As many other theories about quantum mechanics, also this one is based
on Nelson's idea of quantum mechanical effects in classical mechanics.

Unfortunately, Nelson's idea cannot explain all the quantum mechanical
effects observed in nature. In order to apply Nelson's approach, we need
that the velocity field is v=dS(x,t)/dx. This condition means that all
the interference effects cannot be explained by Nelson's idea. By the
way, it's worth noting that all the non-local effects of quantum
mechanics are basically interference phenomena, so Nelson's idea
reproduces only a "lesser quantum mechanics", that is local.

The same problem holds for this new paper.

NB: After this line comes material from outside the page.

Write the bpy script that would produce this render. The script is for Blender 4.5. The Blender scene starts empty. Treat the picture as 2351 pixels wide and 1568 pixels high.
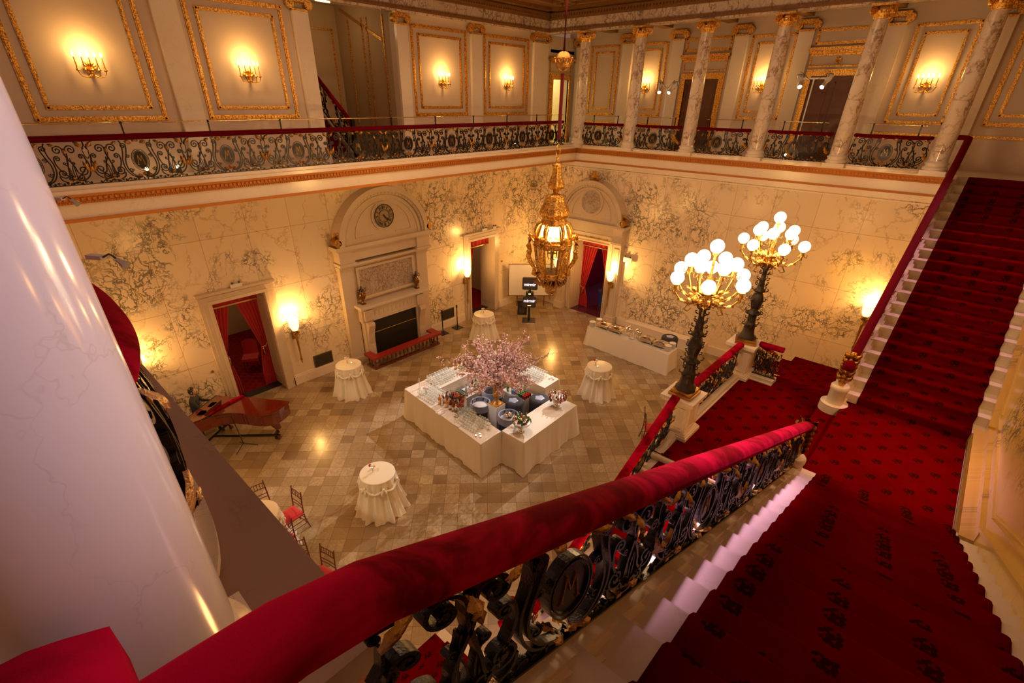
import bpy, math, random
from mathutils import Vector, Matrix
random.seed(7)
PI=math.pi; cos=math.cos; sin=math.sin
sc=bpy.context.scene
COL=sc.collection
# ------------------------------------------------------------ camera, world, exposure
cam_d=bpy.data.cameras.new('camera'); cam=bpy.data.objects.new('camera',cam_d); COL.objects.link(cam)
cam_d.sensor_width=36; cam_d.lens=36*1110.586/2351; cam_d.shift_x=17.614/2351; cam_d.shift_y=75.829/2351
cam_d.clip_start=0.02; cam_d.clip_end=200
def _rot(y,p,r):
    y,p,r=map(math.radians,(y,p,r))
    F=Vector((cos(y)*cos(p),sin(y)*cos(p),-sin(p))); Rt=Vector((sin(y),-cos(y),0)); D=F.cross(Rt)
    return Rt*cos(r)+D*sin(r), -Rt*sin(r)+D*cos(r), F
_R,_D,_F=_rot(42.82,29.493,-0.621)
cam.matrix_world=Matrix(((_R[0],-_D[0],-_F[0],0),(_R[1],-_D[1],-_F[1],0),(_R[2],-_D[2],-_F[2],8),(0,0,0,1)))
sc.camera=cam
world=bpy.data.worlds.new('world'); sc.world=world; world.use_nodes=True
WB=world.node_tree.nodes['Background']; WB.inputs[0].default_value=(0.90,0.44,0.30,1); WB.inputs[1].default_value=0.20
sc.view_settings.view_transform='Standard'; sc.view_settings.look='None'; sc.view_settings.gamma=1
sc.view_settings.use_curve_mapping=False
sc.view_settings.exposure=0.26
sc.cycles.max_bounces=6; sc.cycles.diffuse_bounces=3; sc.cycles.glossy_bounces=3; sc.cycles.transmission_bounces=4
sc.cycles.transparent_max_bounces=10; sc.cycles.sample_clamp_indirect=4; sc.cycles.caustics_reflective=False; sc.cycles.caustics_refractive=False
sc.cycles.use_denoising=True
WARM=(1.0,0.52,0.14); COOL=(1.0,0.86,0.72)
def point(loc,w,color=WARM,r=0.08,name='lamp_light'):
    l=bpy.data.lights.new(name,'POINT'); l.energy=w; l.color=color; l.shadow_soft_size=r
    o=bpy.data.objects.new(name,l); o.location=loc; COL.objects.link(o); return o
def spot(loc,tgt,w,ang,color=COOL,blend=0.3,r=0.04,name='spot_light'):
    l=bpy.data.lights.new(name,'SPOT'); l.energy=w; l.color=color; l.spot_size=math.radians(ang); l.spot_blend=blend; l.shadow_soft_size=r
    o=bpy.data.objects.new(name,l); o.location=loc; COL.objects.link(o)
    o.rotation_euler=(Vector(tgt)-Vector(loc)).to_track_quat('-Z','Y').to_euler(); return o
def area(loc,tgt,w,sx,sy,color,name='area_light'):
    l=bpy.data.lights.new(name,'AREA'); l.energy=w; l.color=color; l.shape='RECTANGLE'; l.size=sx; l.size_y=sy
    o=bpy.data.objects.new(name,l); o.location=loc; COL.objects.link(o)
    o.rotation_euler=(Vector(tgt)-Vector(loc)).to_track_quat('-Z','Y').to_euler(); return o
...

A polemic consideration. If one understood the so called "many worlds
interpretation", that is the Everett interpretation of quantum
mechanics, he should be able to understand that the "lesser quantum
mechanics" describes only a single world. The two ideas, or
interpretations, cannot hold together!

Finally, it's time to note that many explanation of quantum mechanics in
terms of statistical dynamics have been proposed, but none of them have
been able to explain any experiment about quantum mechanics. Many people
(including G. Parisi, for example) proposed a similarity between quantum
field theory and classical statistical mechanics, but there's alwais a
factor "i" that is wrong. There's a huge difference between diffusion
equation and Schroedinger equation, though they differ only by a factor
"i". I'm a supporter of many worlds theories, and I think that there are
many experimental evidences of the real existence of different wave
packets in interference experiments. This is in contrast with the
"lesser quantum mechanics", where interference is not possible.

Best regards,

Doriano Brogioli



Saibal Mitra wrote:
http://arxiv.org/abs/gr-qc/0311059
*Authors:* Fotini Markopoulou <http://arxiv.org/find/gr-qc/1/au:+Markopoulou_F/0/1/0/all/0/1>, Lee Smolin <http://arxiv.org/find/gr-qc/1/au:+Smolin_L/0/1/0/all/0/1>


We provide a mechanism by which, from a background independent model
with no quantum mechanics, quantum theory arises in the same limit
in which spatial properties appear. Starting with an arbitrary
abstract graph as the microscopic model of spacetime, our ansatz is
that the microscopic dynamics can be chosen so that 1) the model has
a low low energy limit which reproduces the non-relativistic
classical dynamics of a system of N particles in flat spacetime, 2)
there is a minimum length, and 3) some of the particles are in a
thermal bath or otherwise evolve stochastically. We then construct
simple functions of the degrees of freedom of the theory and show
that their probability distributions evolve according to the
Schroedinger equation. The non-local hidden variables required to
satisfy the conditions of Bell's theorem are the links in the
fundamental graph that connect nodes adjacent in the graph but
distant in the approximate metric of the low energy limit. In the
presence of these links, distant stochastic fluctuations are
transferred into universal quantum fluctuations.